▶ **WHAT THIS TASK INVOLVES**
Extract, without alteration, each line from the start of the listing to the line bearing "# eye height".
§
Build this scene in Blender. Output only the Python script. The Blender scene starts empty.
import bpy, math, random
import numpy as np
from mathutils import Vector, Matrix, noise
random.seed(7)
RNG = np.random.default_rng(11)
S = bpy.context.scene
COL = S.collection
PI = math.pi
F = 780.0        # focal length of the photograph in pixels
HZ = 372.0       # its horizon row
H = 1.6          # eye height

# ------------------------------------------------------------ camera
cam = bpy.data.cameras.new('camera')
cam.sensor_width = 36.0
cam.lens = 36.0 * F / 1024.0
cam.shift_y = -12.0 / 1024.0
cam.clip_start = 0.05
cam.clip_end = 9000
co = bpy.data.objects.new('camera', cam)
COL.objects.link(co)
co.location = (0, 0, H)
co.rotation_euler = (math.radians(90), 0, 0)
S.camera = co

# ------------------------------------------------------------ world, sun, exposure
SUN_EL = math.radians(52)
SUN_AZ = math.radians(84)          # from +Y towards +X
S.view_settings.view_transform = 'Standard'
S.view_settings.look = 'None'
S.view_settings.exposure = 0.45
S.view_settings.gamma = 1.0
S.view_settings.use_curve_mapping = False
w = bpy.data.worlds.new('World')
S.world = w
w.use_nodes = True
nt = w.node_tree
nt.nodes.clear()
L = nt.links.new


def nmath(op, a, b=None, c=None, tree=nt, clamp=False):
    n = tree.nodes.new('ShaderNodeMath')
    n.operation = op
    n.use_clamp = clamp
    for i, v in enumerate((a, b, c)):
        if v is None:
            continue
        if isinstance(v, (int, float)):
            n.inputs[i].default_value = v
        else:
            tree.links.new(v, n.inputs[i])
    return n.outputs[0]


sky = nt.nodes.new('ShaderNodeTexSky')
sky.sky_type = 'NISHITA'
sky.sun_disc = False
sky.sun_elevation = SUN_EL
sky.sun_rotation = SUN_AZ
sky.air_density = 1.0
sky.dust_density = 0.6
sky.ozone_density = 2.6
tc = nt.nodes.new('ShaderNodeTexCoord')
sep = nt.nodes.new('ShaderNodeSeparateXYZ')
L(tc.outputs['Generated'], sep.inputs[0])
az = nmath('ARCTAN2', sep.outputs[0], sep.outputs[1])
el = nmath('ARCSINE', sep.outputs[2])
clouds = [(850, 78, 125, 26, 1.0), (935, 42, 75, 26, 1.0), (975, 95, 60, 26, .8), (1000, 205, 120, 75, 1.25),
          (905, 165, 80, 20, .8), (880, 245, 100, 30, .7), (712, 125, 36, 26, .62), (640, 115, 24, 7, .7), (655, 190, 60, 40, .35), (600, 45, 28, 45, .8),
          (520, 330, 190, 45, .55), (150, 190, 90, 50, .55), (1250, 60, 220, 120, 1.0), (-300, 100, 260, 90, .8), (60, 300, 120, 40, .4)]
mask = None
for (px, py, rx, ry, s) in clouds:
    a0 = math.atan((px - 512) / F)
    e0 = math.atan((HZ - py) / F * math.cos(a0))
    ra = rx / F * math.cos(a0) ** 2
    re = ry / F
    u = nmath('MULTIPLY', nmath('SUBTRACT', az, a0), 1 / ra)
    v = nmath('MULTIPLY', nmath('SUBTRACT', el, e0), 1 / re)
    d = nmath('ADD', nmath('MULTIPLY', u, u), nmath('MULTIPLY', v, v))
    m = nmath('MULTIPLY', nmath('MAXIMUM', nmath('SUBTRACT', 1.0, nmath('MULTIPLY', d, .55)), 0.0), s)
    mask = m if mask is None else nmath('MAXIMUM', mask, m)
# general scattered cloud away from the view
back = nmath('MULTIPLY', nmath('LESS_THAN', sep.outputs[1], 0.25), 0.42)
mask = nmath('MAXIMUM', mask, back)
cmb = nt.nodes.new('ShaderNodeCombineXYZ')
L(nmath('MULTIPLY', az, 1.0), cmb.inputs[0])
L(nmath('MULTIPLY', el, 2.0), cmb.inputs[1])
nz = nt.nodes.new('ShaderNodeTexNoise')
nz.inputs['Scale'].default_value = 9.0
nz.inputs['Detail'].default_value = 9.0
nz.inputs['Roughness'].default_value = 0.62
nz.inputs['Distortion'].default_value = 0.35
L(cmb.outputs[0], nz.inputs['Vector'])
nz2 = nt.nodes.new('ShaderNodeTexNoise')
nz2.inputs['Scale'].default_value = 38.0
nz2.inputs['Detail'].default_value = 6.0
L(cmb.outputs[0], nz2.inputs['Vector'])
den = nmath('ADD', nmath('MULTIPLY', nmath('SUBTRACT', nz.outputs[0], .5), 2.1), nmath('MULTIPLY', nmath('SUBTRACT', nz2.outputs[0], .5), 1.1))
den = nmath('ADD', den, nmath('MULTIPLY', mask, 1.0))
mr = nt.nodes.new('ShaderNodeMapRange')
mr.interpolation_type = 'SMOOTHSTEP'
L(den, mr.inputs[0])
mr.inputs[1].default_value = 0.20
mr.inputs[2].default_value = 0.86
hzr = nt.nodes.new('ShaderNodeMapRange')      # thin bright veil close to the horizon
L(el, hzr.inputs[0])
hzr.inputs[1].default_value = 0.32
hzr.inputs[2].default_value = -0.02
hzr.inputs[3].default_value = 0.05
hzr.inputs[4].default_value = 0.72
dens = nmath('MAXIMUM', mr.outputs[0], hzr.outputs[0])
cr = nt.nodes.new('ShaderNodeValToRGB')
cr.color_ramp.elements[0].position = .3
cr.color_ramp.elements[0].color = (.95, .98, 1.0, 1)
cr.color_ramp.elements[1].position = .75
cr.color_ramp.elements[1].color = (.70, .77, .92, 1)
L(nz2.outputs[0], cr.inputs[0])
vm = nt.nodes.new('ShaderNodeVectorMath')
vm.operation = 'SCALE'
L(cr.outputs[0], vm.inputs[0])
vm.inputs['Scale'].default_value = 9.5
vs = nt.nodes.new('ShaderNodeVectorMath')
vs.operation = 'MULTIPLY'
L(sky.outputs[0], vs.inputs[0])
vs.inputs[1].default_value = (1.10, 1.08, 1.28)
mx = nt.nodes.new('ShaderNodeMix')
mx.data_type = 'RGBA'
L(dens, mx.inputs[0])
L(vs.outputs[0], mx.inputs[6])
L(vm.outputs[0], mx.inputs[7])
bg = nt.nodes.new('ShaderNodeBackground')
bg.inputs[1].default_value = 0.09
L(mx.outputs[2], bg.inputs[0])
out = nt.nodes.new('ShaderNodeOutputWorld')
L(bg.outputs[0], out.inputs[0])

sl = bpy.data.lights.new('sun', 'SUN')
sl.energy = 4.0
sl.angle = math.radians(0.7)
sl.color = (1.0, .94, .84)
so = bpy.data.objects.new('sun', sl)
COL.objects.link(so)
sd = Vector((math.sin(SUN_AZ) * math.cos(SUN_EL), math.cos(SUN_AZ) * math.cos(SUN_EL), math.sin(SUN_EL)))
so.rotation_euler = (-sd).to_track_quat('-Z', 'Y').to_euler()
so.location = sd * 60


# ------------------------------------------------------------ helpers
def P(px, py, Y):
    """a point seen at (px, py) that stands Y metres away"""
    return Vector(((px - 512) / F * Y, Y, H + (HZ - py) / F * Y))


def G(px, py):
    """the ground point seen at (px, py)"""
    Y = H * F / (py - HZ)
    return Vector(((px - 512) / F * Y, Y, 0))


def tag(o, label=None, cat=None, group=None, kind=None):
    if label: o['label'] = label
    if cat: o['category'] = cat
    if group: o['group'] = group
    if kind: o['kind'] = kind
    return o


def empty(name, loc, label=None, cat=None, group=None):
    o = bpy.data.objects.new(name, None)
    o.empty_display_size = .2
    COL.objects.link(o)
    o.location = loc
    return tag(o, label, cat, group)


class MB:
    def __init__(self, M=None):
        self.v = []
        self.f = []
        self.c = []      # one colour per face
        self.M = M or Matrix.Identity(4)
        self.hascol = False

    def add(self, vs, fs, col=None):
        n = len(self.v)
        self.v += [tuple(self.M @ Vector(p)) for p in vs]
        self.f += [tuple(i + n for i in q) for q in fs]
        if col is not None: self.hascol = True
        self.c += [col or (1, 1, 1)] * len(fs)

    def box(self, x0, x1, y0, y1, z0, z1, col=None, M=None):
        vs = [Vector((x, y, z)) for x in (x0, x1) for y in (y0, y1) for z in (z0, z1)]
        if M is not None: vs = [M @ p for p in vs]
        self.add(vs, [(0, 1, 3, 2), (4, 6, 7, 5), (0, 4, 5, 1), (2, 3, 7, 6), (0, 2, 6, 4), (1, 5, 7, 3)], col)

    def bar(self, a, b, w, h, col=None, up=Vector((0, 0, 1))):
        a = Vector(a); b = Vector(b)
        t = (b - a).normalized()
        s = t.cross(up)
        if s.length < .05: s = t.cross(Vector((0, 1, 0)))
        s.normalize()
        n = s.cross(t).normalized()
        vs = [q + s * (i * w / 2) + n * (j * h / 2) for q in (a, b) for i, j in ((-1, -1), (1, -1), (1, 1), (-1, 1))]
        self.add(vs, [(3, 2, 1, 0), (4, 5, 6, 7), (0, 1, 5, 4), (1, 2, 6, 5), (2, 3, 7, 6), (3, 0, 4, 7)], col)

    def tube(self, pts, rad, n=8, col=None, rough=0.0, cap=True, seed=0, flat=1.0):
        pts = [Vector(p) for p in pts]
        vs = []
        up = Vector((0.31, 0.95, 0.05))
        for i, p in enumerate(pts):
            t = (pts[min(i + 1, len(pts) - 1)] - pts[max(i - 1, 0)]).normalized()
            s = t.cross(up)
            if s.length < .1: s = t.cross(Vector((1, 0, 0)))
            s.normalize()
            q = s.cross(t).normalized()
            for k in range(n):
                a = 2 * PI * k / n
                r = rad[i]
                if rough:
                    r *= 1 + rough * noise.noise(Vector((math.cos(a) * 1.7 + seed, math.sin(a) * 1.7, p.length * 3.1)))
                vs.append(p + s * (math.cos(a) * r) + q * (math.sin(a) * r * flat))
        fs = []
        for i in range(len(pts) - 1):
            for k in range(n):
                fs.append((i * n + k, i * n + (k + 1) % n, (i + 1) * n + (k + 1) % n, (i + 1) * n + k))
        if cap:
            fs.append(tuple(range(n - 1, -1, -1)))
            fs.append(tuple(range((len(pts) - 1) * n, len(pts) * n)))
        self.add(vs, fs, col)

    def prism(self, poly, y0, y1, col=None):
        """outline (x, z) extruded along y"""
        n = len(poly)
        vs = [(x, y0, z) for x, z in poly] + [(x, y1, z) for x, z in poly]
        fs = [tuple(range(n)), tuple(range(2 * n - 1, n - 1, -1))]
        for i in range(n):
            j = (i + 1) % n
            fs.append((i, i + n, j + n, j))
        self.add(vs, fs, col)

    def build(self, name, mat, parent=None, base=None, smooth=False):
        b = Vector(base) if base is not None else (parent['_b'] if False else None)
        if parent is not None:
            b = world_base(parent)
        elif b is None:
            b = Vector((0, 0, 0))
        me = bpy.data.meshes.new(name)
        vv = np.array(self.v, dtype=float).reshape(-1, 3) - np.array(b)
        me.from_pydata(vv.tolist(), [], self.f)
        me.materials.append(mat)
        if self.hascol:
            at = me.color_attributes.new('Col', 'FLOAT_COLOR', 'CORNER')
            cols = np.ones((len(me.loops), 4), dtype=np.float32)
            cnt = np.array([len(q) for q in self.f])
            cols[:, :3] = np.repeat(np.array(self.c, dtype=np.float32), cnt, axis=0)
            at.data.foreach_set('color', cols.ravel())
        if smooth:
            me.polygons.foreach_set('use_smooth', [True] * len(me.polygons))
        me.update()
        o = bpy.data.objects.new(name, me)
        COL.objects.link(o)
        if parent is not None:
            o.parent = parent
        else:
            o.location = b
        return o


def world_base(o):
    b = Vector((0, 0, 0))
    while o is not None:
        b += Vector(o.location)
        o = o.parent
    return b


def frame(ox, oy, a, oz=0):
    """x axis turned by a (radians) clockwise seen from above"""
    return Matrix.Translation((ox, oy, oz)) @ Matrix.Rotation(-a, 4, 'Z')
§
▶ **REPLY TO THE TASK**
Build this scene in Blender. Output only the Python script. The Blender scene starts empty.
import bpy, math, random
import numpy as np
from mathutils import Vector, Matrix, noise
random.seed(7)
RNG = np.random.default_rng(11)
S = bpy.context.scene
COL = S.collection
PI = math.pi
F = 780.0        # focal length of the photograph in pixels
HZ = 372.0       # its horizon row
H = 1.6          # eye height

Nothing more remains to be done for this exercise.